Islamic State fighters have attacked
the Syrian city of Kobane, months after being driven out in a symbolic
battle that made international headlines.
Two car bombs and
clashes with Kurdish defenders left up to 30 people dead and scores
injured. IS shot dead 20 others in a village nearby, activists say.IS has recently suffered a string of defeats to Kurdish forces.
But in another attack on Thursday, it seized parts of the key north-eastern city of Hassakeh.
The militants have tried to capture Hassakeh, about 270km (180 miles) east of Kobane, for months.
Hassakeh is the largest city in north-eastern Syria. An estimated 500,000 people live there, in addition to thousands who have fled violence elsewhere.

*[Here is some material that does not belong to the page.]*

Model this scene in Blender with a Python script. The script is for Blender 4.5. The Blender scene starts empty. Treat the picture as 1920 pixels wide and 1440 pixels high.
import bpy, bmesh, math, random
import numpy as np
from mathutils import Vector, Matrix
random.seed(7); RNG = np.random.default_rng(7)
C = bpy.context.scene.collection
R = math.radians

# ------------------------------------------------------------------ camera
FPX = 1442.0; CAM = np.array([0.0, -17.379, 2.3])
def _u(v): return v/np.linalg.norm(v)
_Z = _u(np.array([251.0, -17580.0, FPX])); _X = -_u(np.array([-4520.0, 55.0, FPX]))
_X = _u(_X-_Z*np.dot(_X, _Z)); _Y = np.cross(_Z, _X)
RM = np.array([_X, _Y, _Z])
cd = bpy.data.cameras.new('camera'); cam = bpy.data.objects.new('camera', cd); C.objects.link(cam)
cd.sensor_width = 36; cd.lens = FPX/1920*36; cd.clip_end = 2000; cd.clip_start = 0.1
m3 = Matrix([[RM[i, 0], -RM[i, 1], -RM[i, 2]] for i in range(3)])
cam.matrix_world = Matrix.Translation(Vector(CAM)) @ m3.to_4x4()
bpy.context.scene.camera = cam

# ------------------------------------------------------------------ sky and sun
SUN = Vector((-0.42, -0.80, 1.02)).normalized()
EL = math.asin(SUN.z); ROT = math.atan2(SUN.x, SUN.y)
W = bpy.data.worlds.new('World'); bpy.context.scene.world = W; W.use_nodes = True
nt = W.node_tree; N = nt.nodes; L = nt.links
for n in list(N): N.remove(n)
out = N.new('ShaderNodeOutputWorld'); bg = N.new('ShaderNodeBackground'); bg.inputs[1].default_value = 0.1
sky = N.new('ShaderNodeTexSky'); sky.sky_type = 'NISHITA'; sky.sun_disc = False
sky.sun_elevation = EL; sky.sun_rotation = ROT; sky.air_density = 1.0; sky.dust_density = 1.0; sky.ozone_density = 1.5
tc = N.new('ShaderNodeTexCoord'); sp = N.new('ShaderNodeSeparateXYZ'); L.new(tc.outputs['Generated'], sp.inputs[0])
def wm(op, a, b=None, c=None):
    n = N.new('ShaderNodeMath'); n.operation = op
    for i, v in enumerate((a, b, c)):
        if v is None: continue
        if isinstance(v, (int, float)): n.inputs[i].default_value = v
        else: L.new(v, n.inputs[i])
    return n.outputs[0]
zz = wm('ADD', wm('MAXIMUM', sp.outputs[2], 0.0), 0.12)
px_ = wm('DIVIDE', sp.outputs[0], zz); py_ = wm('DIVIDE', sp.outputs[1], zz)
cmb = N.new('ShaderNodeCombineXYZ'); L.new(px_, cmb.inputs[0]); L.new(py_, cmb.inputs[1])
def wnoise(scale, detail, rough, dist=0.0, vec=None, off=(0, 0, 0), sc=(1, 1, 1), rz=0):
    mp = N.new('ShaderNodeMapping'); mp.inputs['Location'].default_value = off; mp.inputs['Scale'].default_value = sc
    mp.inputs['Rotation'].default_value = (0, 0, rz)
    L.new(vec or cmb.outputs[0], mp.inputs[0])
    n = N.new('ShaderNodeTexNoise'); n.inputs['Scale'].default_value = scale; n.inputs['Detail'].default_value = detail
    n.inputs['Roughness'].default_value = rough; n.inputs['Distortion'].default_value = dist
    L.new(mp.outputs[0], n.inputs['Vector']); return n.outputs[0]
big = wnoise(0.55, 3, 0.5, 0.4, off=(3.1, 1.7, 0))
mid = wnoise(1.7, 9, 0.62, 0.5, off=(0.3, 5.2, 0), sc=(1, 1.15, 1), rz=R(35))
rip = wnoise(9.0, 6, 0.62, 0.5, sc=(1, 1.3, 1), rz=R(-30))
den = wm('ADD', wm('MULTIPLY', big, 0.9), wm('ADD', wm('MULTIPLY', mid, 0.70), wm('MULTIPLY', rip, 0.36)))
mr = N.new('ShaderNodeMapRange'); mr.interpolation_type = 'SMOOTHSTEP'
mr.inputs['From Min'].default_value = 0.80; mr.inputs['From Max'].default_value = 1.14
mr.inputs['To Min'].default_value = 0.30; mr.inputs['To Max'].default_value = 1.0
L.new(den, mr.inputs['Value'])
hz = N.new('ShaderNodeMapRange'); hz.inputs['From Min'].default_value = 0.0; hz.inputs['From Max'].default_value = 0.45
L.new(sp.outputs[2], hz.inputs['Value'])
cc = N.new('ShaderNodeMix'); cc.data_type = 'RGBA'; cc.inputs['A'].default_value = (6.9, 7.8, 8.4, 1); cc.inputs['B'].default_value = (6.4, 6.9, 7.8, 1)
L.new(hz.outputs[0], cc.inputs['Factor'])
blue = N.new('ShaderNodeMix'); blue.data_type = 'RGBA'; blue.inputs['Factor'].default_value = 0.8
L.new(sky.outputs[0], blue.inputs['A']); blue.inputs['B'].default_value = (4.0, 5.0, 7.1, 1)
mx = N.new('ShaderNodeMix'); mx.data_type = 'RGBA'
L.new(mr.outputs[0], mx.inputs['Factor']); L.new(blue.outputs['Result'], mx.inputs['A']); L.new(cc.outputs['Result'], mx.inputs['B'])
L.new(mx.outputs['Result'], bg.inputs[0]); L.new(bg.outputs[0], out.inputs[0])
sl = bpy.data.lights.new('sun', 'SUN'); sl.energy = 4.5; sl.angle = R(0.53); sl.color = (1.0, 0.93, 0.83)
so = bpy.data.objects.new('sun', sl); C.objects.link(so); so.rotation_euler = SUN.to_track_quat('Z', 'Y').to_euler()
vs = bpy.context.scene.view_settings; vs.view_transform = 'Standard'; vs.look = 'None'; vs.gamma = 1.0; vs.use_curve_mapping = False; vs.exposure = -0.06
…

The apparent two-pronged IS offensive came as Kurdish fighters from the Popular Protection Units (YPG) cut a major supply line for IS near Raqqa.
Kobane: Key facts:
- Kobane, known in Arabic as Ayn al-Arab, and the villages surrounding it were home to about 400,000 people, most of them Kurds
- IS launched a major offensive in September 2014, prompting more than 100,000 people to flee to Turkey
- Kurdish forces re-took it in January 2015
The IS attack on Kobane began with militants detonating a car bomb - followed by an assault from dozens of IS fighters from a number of directions.
Some may have hidden themselves among returning refugees - there are also reports that they disguised themselves by wearing Kurdish milita uniforms, says the BBC's Middle East correspondent Quentin Sommerville.
A reporter with Kurdish news agency Rudaw reports from inside Kobane that he had seen "a wounded woman whose entire family were killed inside their home after IS gunmen entered their house".
Hours later another car bomb exploded in the city.
More than 200,000 Syrians have lost their lives in four years of armed conflict - more than 11 million others have been forced from their homes.